Des témoignages récents qui révèlent l’ampleur du problème – Pour mieux comprendre ces mécanismes, plusieurs témoignages récents mettent en lumière la gravité du phénomène. Le Monde rapporte le cas de femmes privées d’accès à leur compte bancaire ou contraintes de demander chaque dépense à leur conjoint :
Le sujet est longtemps resté l’angle mort des violences conjugales
explique Mine Günbay, directrice générale de la Fédération nationale Solidarité Femmes au journal Le Monde, en 2024.
ONU Femmes France souligne que ces violences sont un outil de domination : Caroline Soulié, membre du Comité Exécutif de BNP Paribas Personal Finance, rappelle que confisquer une carte bancaire, bloquer des comptes ou empêcher l’accès aux ressources constitue une forme courante de contrôle économique. Dans 90 % des cas, ces abus empêchent la victime de quitter son conjoint.
Ces témoignages montrent que la violence économique est une stratégie de contrôle durable. Elle peut se poursuivre même après la séparation, laissant la victime dans une situation précaire sur le plan financier et personnel.

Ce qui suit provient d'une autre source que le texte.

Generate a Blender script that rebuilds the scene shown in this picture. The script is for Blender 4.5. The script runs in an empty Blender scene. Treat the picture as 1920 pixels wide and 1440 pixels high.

👊 Une prise de conscience institutionnelle
Les banques en première ligne pour offrir une autonomie financière – Ces dernières années, plusieurs groupes bancaires ont développé des dispositifs concrets pour protéger les victimes. Le groupe Crédit Mutuel Alliance Fédérale a, par exemple, organisé le lancement d’un compte discret et sécurisé, permettant d’ouvrir un compte confidentiel non accessible par le conjoint, même en cas de co-titularité bancaire antérieure. de son côté, La Banque Postale a procédé à l’extension en 2025 d’un service d’ouverture de compte express en 24h, spécifiquement destiné aux victimes de violences économiques.
Enfin, la Banque de France a mis en ligne une « foire aux questions officielle« sur les violences économiques intrafamiliales, avec les démarches pour reprendre la main sur ses comptes, situations litigieuses ou contestations d’opérations.
Pour la première fois, le secteur bancaire reconnaît officiellement l’existence de ce type de violence et adapte ses services à une urgence sociale.
Une évolution juridique attendue : le contrôle coercitif au cœur des débats – En janvier 2025, l’Assemblée nationale a examiné l’introduction du délit de “contrôle coercitif”, déjà reconnu dans plusieurs pays anglo-saxons (dont le Royaume-Uni). Cette notion englobe les violences psychologiques, matérielles et économiques.
L’objectif : permettre aux forces de l’ordre et aux magistrats de sanctionner le contrôle financier dès les premiers signes, avant qu’il ne s’étende ou ne devienne irréversible.
La vigilance des associations : entre mobilisation et fragilité des moyens – Si les dispositifs progressent, les associations alertent sur un paradoxe préoccupant : leurs financements diminuent au moment même où les signalements augmentent. En 2025, plusieurs structures locales Solidarité Femmes ont tiré la sonnette d’alarme, évoquant une hausse de 20 à 30 % des demandes d’aide, sans augmentation budgétaire correspondante.
Le rôle des organismes internationaux – ONU Femmes France rappelle que 90 % des violences économiques empêchent les victimes de quitter leur agresseur, soulignant leur rôle central dans la spirale de la violence conjugale.
👁 L’œil de l’expert
Les violences économiques représentent une forme de domination conjugale insidieuse : invisibles aux yeux de beaucoup, difficiles à documenter, mais aux effets profondément destructeurs. Elles sapent la confiance, restreignent l’autonomie et maintiennent des milliers de femmes dans des relations oppressives.
Pour lutter efficacement contre ce fléau, il est indispensable de conjuguer plusieurs actions : sensibiliser largement le grand public, former les professionnels de la banque et du secteur social, renforcer la législation, et soutenir financièrement les structures d’accompagnement. Comme le souligne Mine Günbay au journal Le Monde en 2024, « reconnaître ces violences est le premier pas vers la protection et la libération des femmes concernées ».
Ce n’est qu’en associant efforts juridiques, dispositifs économiques et accompagnement social que les victimes pourront retrouver le contrôle de leur vie – et surtout, recouvrer leur indépendance financière.